If tone vibrations can be transmitted so readily throughout a house, it is not difficult to understand how easily the vibrations of bone and tissue can be transmitted until the whole framework of the body responds in perceptible vibration.

It is said that Pascal at the age of twelve wrote a dissertation on acoustics suggested by his childish discovery that when a metal dish was struck by a knife the resulting sound could be stopped by touching the vibrating dish with a finger.

With this in mind it is not difficult to understand how compression of the human instrument by the pressure of tight clothing without, or by false muscular tension within, must interfere with its free vibration and so rob the produced tone of just so much of perfection.

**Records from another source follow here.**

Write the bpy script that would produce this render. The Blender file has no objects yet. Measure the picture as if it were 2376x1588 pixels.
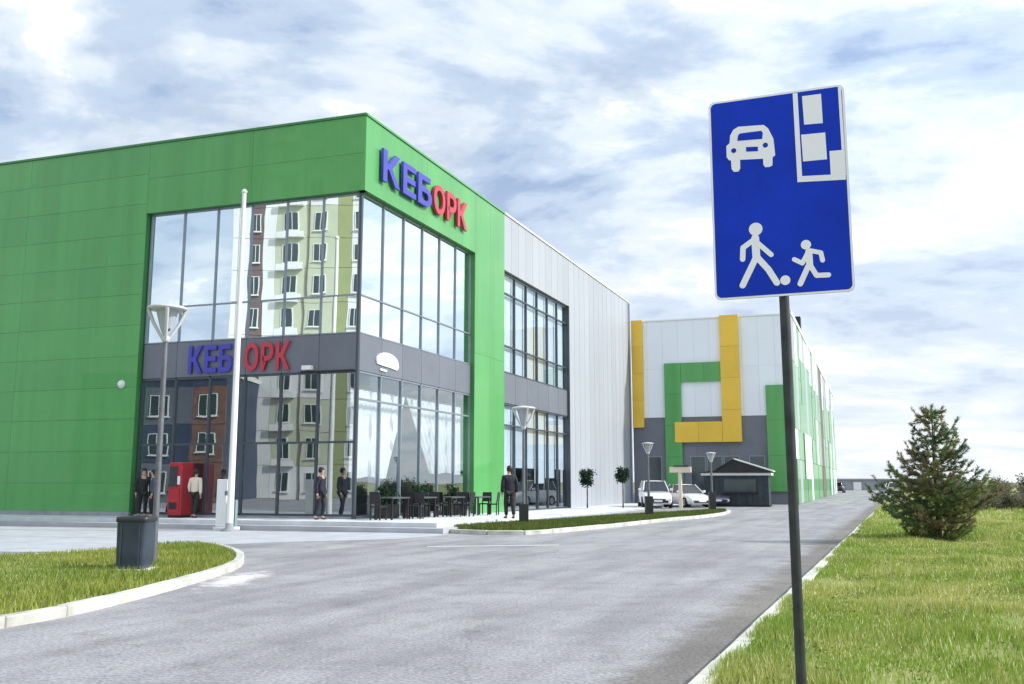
import bpy, bmesh, math, random
import numpy as np
from mathutils import Vector, Matrix, Quaternion

random.seed(7)
rng = np.random.default_rng(11)
scene = bpy.context.scene
COL = scene.collection

# ------------------------------------------------------------------ camera
CAM_H = 1.6
PITCH = math.radians(8.57)
cam_data = bpy.data.cameras.new('camera')
cam_data.sensor_width = 36.0
cam_data.lens = 36.0 * 2150.0 / 2376.0
cam_data.clip_start = 0.1
cam_data.clip_end = 6000
cam = bpy.data.objects.new('camera', cam_data)
COL.objects.link(cam)
cam.location = (0, 0, CAM_H)
cam.rotation_euler = (math.radians(90) + PITCH, 0, 0)
scene.camera = cam

# ------------------------------------------------------------------ sky and sun
SUN_AZ = Vector((0.97, -0.10, 0)).normalized()
SUN_EL = math.radians(36)
world = bpy.data.worlds.new('World')
scene.world = world
world.use_nodes = True
wn, wl = world.node_tree.nodes, world.node_tree.links
wn.clear()


def wnode(t, **kw):
    n = wn.new(t)
    for k, v in kw.items():
        setattr(n, k, v)
    return n


def wmath(op, a, b=None, clamp=False):
    n = wnode('ShaderNodeMath', operation=op, use_clamp=clamp)
    for i, v in enumerate((a, b)):
        if v is None:
            continue
        if isinstance(v, (int, float)):
            n.inputs[i].default_value = v
        else:
            wl.new(v, n.inputs[i])
    return n.outputs[0]


sky = wnode('ShaderNodeTexSky', sky_type='NISHITA', sun_disc=False)
sky.sun_elevation = SUN_EL
sky.sun_rotation = math.atan2(SUN_AZ.x, SUN_AZ.y)
sky.air_density = 1.0
sky.dust_density = 1.5
tc = wnode('ShaderNodeTexCoord')
sep = wnode('ShaderNodeSeparateXYZ')
wl.new(tc.outputs['Generated'], sep.inputs[0])
zc = wmath('MAXIMUM', sep.outputs[2], 0.0)
zz = wmath('ADD', zc, 0.22)
cx_ = wmath('DIVIDE', sep.outputs[0], zz)
cy_ = wmath('DIVIDE', sep.outputs[1], zz)
comb = wnode('ShaderNodeCombineXYZ')
wl.new(cx_, comb.inputs[0])
wl.new(cy_, comb.inputs[1])


def wnoise(scale, detail, rough, off, dist=0.0, stretch=(1, 1, 1)):
    m = wnode('ShaderNodeMapping')
    m.inputs['Location'].default_value = off
    m.inputs['Scale'].default_value = stretch
    wl.new(comb.outputs[0], m.inputs[0])
    n = wnode('ShaderNodeTexNoise')
    n.inputs['Scale'].default_value = scale
    n.inputs['Detail'].default_value = detail
    n.inputs['Roughness'].default_value = rough
    n.inputs['Distortion'].default_value = dist
    wl.new(m.outputs[0], n.inputs[0])
    return n.outputs[0]


def wramp(fac, stops):
    r = wnode('ShaderNodeValToRGB')
    r.color_ramp.interpolation = 'EASE'
    el = r.color_ramp.elements
    while len(el) < len(stops):
        el.new(0.5)
    for e, (p, c) in zip(el, stops):
        e.position = p
        e.color = (*c, 1)
    wl.new(fac, r.inputs[0])
    return r.outputs[0]


big = wnoise(1.45, 8, 0.58, (7.3, 2.2, 0.4), 0.35, (1.0, 1.3, 1))
fine = wnoise(4.2, 7, 0.55, (9.2, 4.4, 2.0), 0.15, (1.0, 1.35, 1))
mixn = wmath('ADD', wmath('MULTIPLY', big, 0.68), wmath('MULTIPLY', fine, 0.32))
# cloud colour: grey-blue bellies to white tops
cloudcol = wramp(mixn, [(0.385, (0.38, 0.51, 0.75)), (0.455, (0.60, 0.73, 0.91)),
                        (0.525, (0.86, 0.95, 1.05)), (0.575, (1.27, 1.27, 1.26))])
# clouds scatter sunlight forward: a broad, gentle brightening towards the sun
sdot = wnode('ShaderNodeVectorMath', operation='DOT_PRODUCT')
wl.new(tc.outputs['Generated'], sdot.inputs[0])
sdot.inputs[1].default_value = (SUN_AZ.x * math.cos(SUN_EL), SUN_AZ.y * math.cos(SUN_EL), math.sin(SUN_EL))
aur = wmath('ADD', wmath('MULTIPLY', wmath('POWER', wmath('MAXIMUM', sdot.outputs['Value'], 0.0), 2.0), 0.75), 1.0)
aurn = wnode('ShaderNodeVectorMath', operation='SCALE')
wl.new(cloudcol, aurn.inputs[0])
wl.new(aur, aurn.inputs['Scale'])
cloudcol = aurn.outputs[0]
cover = wramp(wnoise(0.95, 6, 0.55, (20.5, 8.2, 1.0), 0.2), [(0.30, (0, 0, 0)), (0.46, (1, 1, 1))])
skyscale = wnode('ShaderNodeVectorMath', operation='SCALE')
wl.new(sky.outputs[0], skyscale.inputs[0])
skyscale.inputs['Scale'].default_value = 0.15
mixc = wnode('ShaderNodeMix', data_type='RGBA')
# veil of thin cloud everywhere, more towards the horizon
hz = wmath('SUBTRACT', 1.0, wmath('MULTIPLY', zc, 2.2), True)
fac = wmath('MAXIMUM', wmath('MULTIPLY', hz, 0.75), wmath('ADD', wmath('MULTIPLY', cover, 0.45), 0.52), True)
wl.new(fac, mixc.inputs[0])
wl.new(skyscale.outputs[0], mixc.inputs[6])
wl.new(cloudcol, mixc.inputs[7])
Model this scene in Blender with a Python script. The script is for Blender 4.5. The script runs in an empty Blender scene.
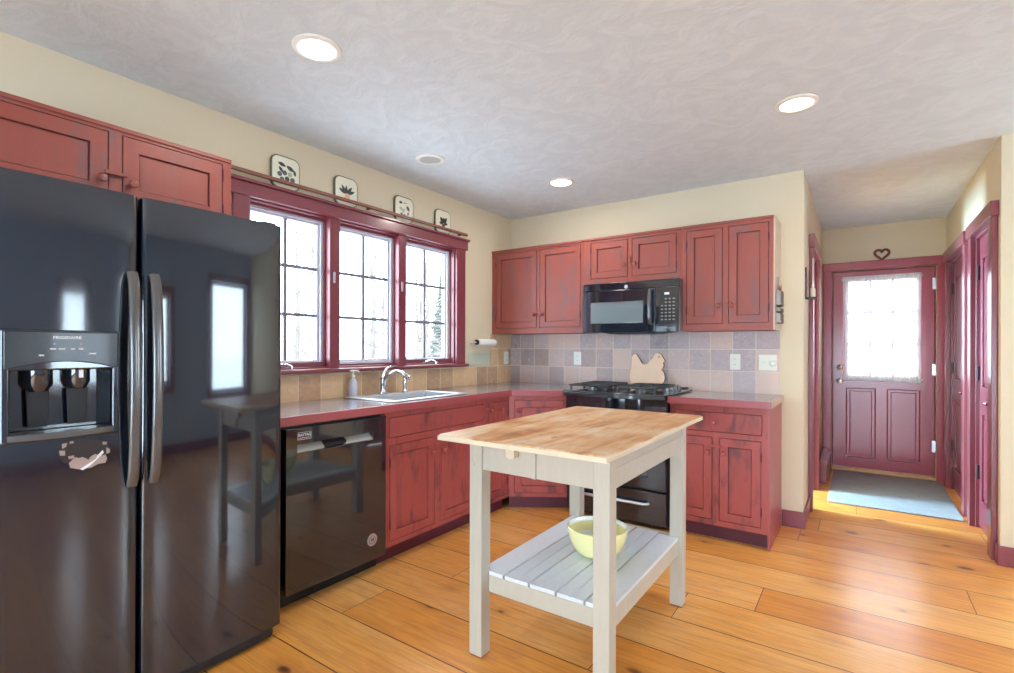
import bpy, bmesh, math, random
from mathutils import Matrix, Vector
random.seed(7)
scene = bpy.context.scene
COL = scene.collection
PI = math.pi

# ------------------------------------------------------------------ camera
F, YAW, V0, ROLL, CH = 505.64, 0.6071, 347.43, -0.003, 1.25
cam_d = bpy.data.cameras.new('camera')
cam_d.sensor_width = 36.0
cam_d.lens = F / 1014.0 * 36.0
cam_d.shift_y = (V0 - 336.5) / 1014.0
cam_d.clip_start = 0.02
cam_d.clip_end = 200
cam = bpy.data.objects.new('camera', cam_d)
COL.objects.link(cam)
_r = Vector((math.cos(YAW), math.sin(YAW), 0)); _f = Vector((-math.sin(YAW), math.cos(YAW), 0)); _u = Vector((0, 0, 1))
_r2 = _r * math.cos(ROLL) - _u * math.sin(ROLL)
_u2 = _r * math.sin(ROLL) + _u * math.cos(ROLL)
cam.matrix_world = Matrix((( _r2.x, _u2.x, -_f.x, 0), (_r2.y, _u2.y, -_f.y, 0), (_r2.z, _u2.z, -_f.z, CH), (0, 0, 0, 1)))
scene.camera = cam

# ------------------------------------------------------------------ colour management, world, daylight
scene.view_settings.view_transform = 'Standard'
scene.view_settings.look = 'None'
scene.view_settings.gamma = 1.0
scene.view_settings.use_curve_mapping = False
scene.view_settings.exposure = 0.12
scene.cycles.use_denoising = True
scene.cycles.max_bounces = 10
scene.cycles.diffuse_bounces = 6
scene.cycles.glossy_bounces = 4
scene.cycles.transparent_max_bounces = 12
scene.cycles.sample_clamp_indirect = 6.0
scene.cycles.caustics_reflective = False
scene.cycles.caustics_refractive = False

world = bpy.data.worlds.new('overcast_sky')
scene.world = world
world.use_nodes = True
_bg = world.node_tree.nodes['Background']
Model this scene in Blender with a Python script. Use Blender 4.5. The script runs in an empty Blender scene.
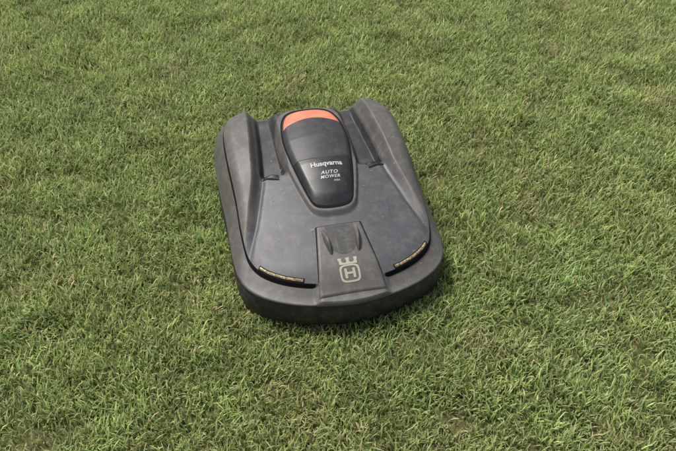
import bpy, math, random
import numpy as np
from mathutils import Vector, Euler
random.seed(3); rng=np.random.default_rng(5)
scene=bpy.context.scene
PI=math.pi
# ------------------------------------------------------------------ helpers
def link(o,parent=None):
    scene.collection.objects.link(o)
    if parent is not None: o.parent=parent
    return o
def ss(a,b,x):
    t=np.clip((x-a)/(b-a),0,1); return t*t*(3-2*t)
def new_mat(name):
    m=bpy.data.materials.new(name); m.use_nodes=True
    nt=m.node_tree; nt.nodes.clear()
    out=nt.nodes.new('ShaderNodeOutputMaterial'); b=nt.nodes.new('ShaderNodeBsdfPrincipled')
    nt.links.new(b.outputs[0],out.inputs[0])
    return m,nt,b,out
def plastic(name,c1,c2,rough=0.5,bump=0.15,dust=0.25,spec=0.4,dustcol=(0.22,0.21,0.17,1)):
    m,nt,b,out=new_mat(name); L=nt.links.new
    tc=nt.nodes.new('ShaderNodeTexCoord')
    n1=nt.nodes.new('ShaderNodeTexNoise'); n1.inputs['Scale'].default_value=9; n1.inputs['Detail'].default_value=6
    L(tc.outputs['Object'],n1.inputs['Vector'])
    mx=nt.nodes.new('ShaderNodeMix'); mx.data_type='RGBA'
    mx.inputs[6].default_value=(*c1,1); mx.inputs[7].default_value=(*c2,1)
    L(n1.outputs[0],mx.inputs[0])
    n2=nt.nodes.new('ShaderNodeTexNoise'); n2.inputs['Scale'].default_value=38; n2.inputs['Detail'].default_value=8; n2.inputs['Roughness'].default_value=0.7
    L(tc.outputs['Object'],n2.inputs['Vector'])
    rp=nt.nodes.new('ShaderNodeMapRange'); rp.inputs[1].default_value=0.47; rp.inputs[2].default_value=0.76; rp.inputs[4].default_value=dust
    L(n2.outputs[0],rp.inputs[0])
    mx2=nt.nodes.new('ShaderNodeMix'); mx2.data_type='RGBA'
    L(rp.outputs[0],mx2.inputs[0]); L(mx.outputs[2],mx2.inputs[6]); mx2.inputs[7].default_value=dustcol
    mp=nt.nodes.new('ShaderNodeMapping'); mp.inputs['Scale'].default_value=(220,9,9); mp.inputs['Rotation'].default_value=(0,0,.5)
    L(tc.outputs['Object'],mp.inputs[0])
    n4=nt.nodes.new('ShaderNodeTexNoise'); n4.inputs['Scale'].default_value=1.5; n4.inputs['Detail'].default_value=3
    L(mp.outputs[0],n4.inputs['Vector'])
    r4=nt.nodes.new('ShaderNodeMapRange'); r4.inputs[1].default_value=.64; r4.inputs[2].default_value=.74; r4.inputs[4].default_value=dust*.8
    L(n4.outputs[0],r4.inputs[0])
    mx3=nt.nodes.new('ShaderNodeMix'); mx3.data_type='RGBA'; mx3.inputs[7].default_value=dustcol
    L(r4.outputs[0],mx3.inputs[0]); L(mx2.outputs[2],mx3.inputs[6])
    L(mx3.outputs[2],b.inputs['Base Color'])
    n3=nt.nodes.new('ShaderNodeTexNoise'); n3.inputs['Scale'].default_value=900
    L(tc.outputs['Object'],n3.inputs['Vector'])
    bp=nt.nodes.new('ShaderNodeBump'); bp.inputs['Strength'].default_value=bump; bp.inputs['Distance'].default_value=0.0006
    L(n3.outputs[0],bp.inputs['Height']); L(bp.outputs[0],b.inputs['Normal'])
    rr=nt.nodes.new('ShaderNodeMapRange'); rr.inputs[3].default_value=rough-0.08; rr.inputs[4].default_value=rough+0.14
    L(n1.outputs[0],rr.inputs[0]); L(rr.outputs[0],b.inputs['Roughness'])
    b.inputs['Specular IOR Level'].default_value=spec
    return m
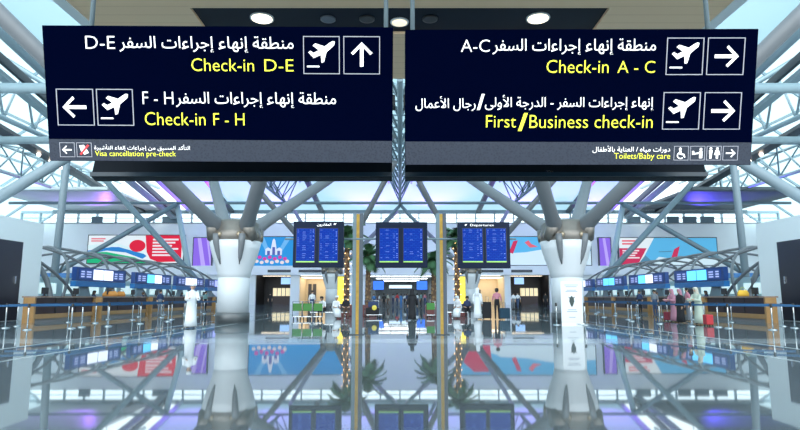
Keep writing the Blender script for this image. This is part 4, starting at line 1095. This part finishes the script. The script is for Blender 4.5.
for X_, H_, sd, lit, lab in ((346.5, 4.9, 1, 1, 'taller lit palm left of the left gold striped post'), (368, 3.5, 2, 0, 'shorter palm right of the left gold striped post'), (434, 3.2, 3, 0, 'shorter palm left of the right gold striped post'), (457.5, 4.9, 4, 1, 'taller lit palm right of the right gold striped post')):
    Xp = gx(X_, 40)
    t = thing('planter_box', 'maroon planter box holding the ' + lab, 'planter', (Xp, 40, 0), 0, 'maroon palm planters')
    mb = MB(); mb.box(-.6, .6, -.6, -.54, .02, .75); mb.box(-.6, .6, .54, .6, .02, .75); mb.box(-.6, -.54, -.54, .54, .02, .75); mb.box(.54, .6, -.54, .54, .02, .75); mb.build('box', M_planter, t)
    MB().box(-.54, .54, -.54, .54, .0, .55).build('soil', mat('soil', (.04, .025, .02), .9, noise=.3), t)
    palm(lab, Xp, 40, H_, sd, lit)
# glowing slabs standing in for the yellow light by the far small columns
for px, lab in ((340.5, 'left'), (462.5, 'right')):
    p0, p1 = at(px, 297, 60), at(px, 274, 60)
    t = thing('glow_slab', 'upright glowing slab standing for yellow light beside the %s lit palm' % lab, 'lit panel', (p0.x, 60, 0))
    MB().box(-.35, .35, 0, .2, 0.0, 3.4).build('slab_case', M_darksteel, t); MB().box(-.3, .3, -.02, 0, .6, 3.35).build('glow_face', mat('yellow_glow', (.85, .65, .05), .5, emit=.8), t)
# notice stand in front of the right column
YN = 27.6
a, b_ = at(562, 325, YN), at(581.5, 281, YN)
t = thing('notice_stand', 'tall white notice stand with a dark crest in front of the right large column', 'notice stand', ((a.x + b_.x) / 2, YN, 0))
hw, zt = (b_.x - a.x) / 2, b_.z
MB().box(-hw, hw, 0, .05, .06, zt).build('notice_sheet', mat('notice_white', (.78, .80, .84), .5), t)
MB().box(-hw - .03, hw + .03, -.12, .17, 0, .06).build('stand_foot', M_chrome, t)
mb = MB(); mb.poly([(-.10, -.006, zt * .60), (.10, -.006, zt * .60), (.12, -.006, zt * .53), (.05, -.006, zt * .43), (0, -.006, zt * .40), (-.05, -.006, zt * .43), (-.12, -.006, zt * .53)]); mb.poly([(-.16, -.006, zt * .64), (-.08, -.006, zt * .62), (0, -.006, zt * .66), (.08, -.006, zt * .62), (.16, -.006, zt * .64), (.12, -.006, zt * .60), (-.12, -.006, zt * .60)])
mb.build('crest', mat('crest_dark', (.03, .05, .05), .5), t)
mb = MB()
for v, w_ in ((.90, .32), (.86, .26), (.78, .22), (.75, .28), (.33, .2), (.29, .24), (.16, .15)): mb.box(-w_, w_, -.006, -.004, zt * v, zt * (v + .015))
mb.build('small_print', mat('print_grey', (.3, .34, .42), .5), t)
for i, (px, Y) in enumerate(((556, 27.2), (584.5, 27.0))):
    q = make_stanchion('chrome queue post %s the white notice stand' % ('left of' if i == 0 else 'right of'), 'posts beside the notice stand'); q.location = (gx(px, Y), Y, 0)
# shop fittings
for px0, px1, lab in ((271, 288, 'left'), (523, 540, 'right')):
    t = thing('shop_counter', 'lit cream counter inside the %s dark shop' % lab, 'counter', (x((px0 + px1) / 2), 101.5, 0))
    w_ = (x(px1) - x(px0)) / 2
    MB().box(-w_, w_, 0, .8, 0, z(296)).build('base', M_dkwood, t); MB().box(-w_, w_, -.05, .8, z(296), z(288)).build('lit_display', mat('cream_glow', (.75, .62, .38), .5, emit=.5), t)
    mb = MB()
    for q in range(1, 4): mb.box(-w_ + q * w_ / 2 - .05, -w_ + q * w_ / 2 + .05, -.08, -.05, z(296), z(288))
    mb.build('divider', M_darksteel, t)
for px, lab in ((284, 'left'), (521, 'right')):
    t = thing('shop_screen', 'pale blue screen hanging over the counter of the %s dark shop' % lab, 'screen', (x(px), 101.2, z(281)))
    MB().box(-.9, .9, 0, .15, -.6, .7).build('case', M_black, t); MB().box(-.82, .82, -.02, 0, -.52, .62).build('display', mat('shop_blue', (.30, .5, .85), .4, emit=.6), t)
    MB().tube([(0, .08, .7), (0, .08, 1.9)], .04, 6).build('hanger', M_chrome, t)
# hallway signs
for px0, px1, lab in ((372.5, 384, 'left'), (416.5, 428, 'right')):
    t = thing('hallway_screen', 'blue information screen over the %s side of the hallway entrance' % lab, 'screen', (x((px0 + px1) / 2), 101, z(290)))
    w_ = (x(px1) - x(px0)) / 2
    MB().box(-w_, w_, 0, .2, 0, z(280.5) - z(290)).build('case', M_black, t); MB().box(-w_ + .06, w_ - .06, -.02, 0, .06, z(280.5) - z(290) - .06).build('display', mat('hall_blue', (.03, .16, .75), .4, emit=.6), t)
    for q in (-.5, .5): MB().tube([(q * w_, .1, z(280.5) - z(290)), (q * w_, .1, zl0 - z(290))], .04, 6).build('hanger', M_chrome, t)
t = thing('hallway_sign', 'long lit white sign across the hallway between the two blue screens', 'sign', (x(400), 101.2, z(290)))
MB().box(x(388) - x(400), x(413) - x(400), 0, .15, 0, z(284) - z(290)).build('case', M_black, t); MB().box(x(389) - x(400), x(412) - x(400), -.02, 0, .3, z(285) - z(290)).build('lit_face', mat('pale_lit', (.6, .75, .9), .4, emit=.7), t)
for q in (-1.6, 1.6): MB().tube([(q, .08, z(284) - z(290)), (q, .08, zl0 - z(290))], .04, 6).build('hanger', M_chrome, t)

From these experiments we can understand that, while the tones of the voice are initiated by or at the vocal cords, the volume and character of the tones are dependent upon resonance,—the vibration of the air in the various resonance chambers of the body, together with the sympathetic vibration of the walls of these chambers and the bony framework that supports them.

In respect to resonance, as in other respects, the human voice is far superior to all other instruments, for their resonators are fixed and unchanging, while the human resonator is flexible,—in Helmholtz's words "admits of much variety of form, so that many more qualities of tone can be thus produced than on any instrument of artificial construction."

We are now prepared to realize the error of the common notion that loudness of tone is due entirely to increase of breath pressure on the vocal cords. Simple experiments with the tuning-fork have shown that while the volume of sound it gives forth is due in part to the amplitude of its vibrations, its loudness is chiefly due to the character of the resonance provided for it.

The larger the resonance chamber the greater is its reinforcing capacity. The largest air chamber in the body is the chest, which serves not only as a wind-chest, but as a resonance chamber. The necessity for chest expansion, therefore, is not, as generally supposed, merely for air, but to increase its size as a resonance chamber.

In view of the laws of tone, how great is the common error of speaking of the larynx as if it alone were the vocal organ, when the principal vibrations are above the vocal cords in the chambers of resonance!

Since the musical value, the beauty of tone, as well as its volume, comes only from right use of the resonator, our principal business must be the acquiring control of the vibratory air current above the larynx. The acquirement of this control involves the proper focusing or placing of the tone, with the free uncramped use of all the vocal organs; power will then take care of itself.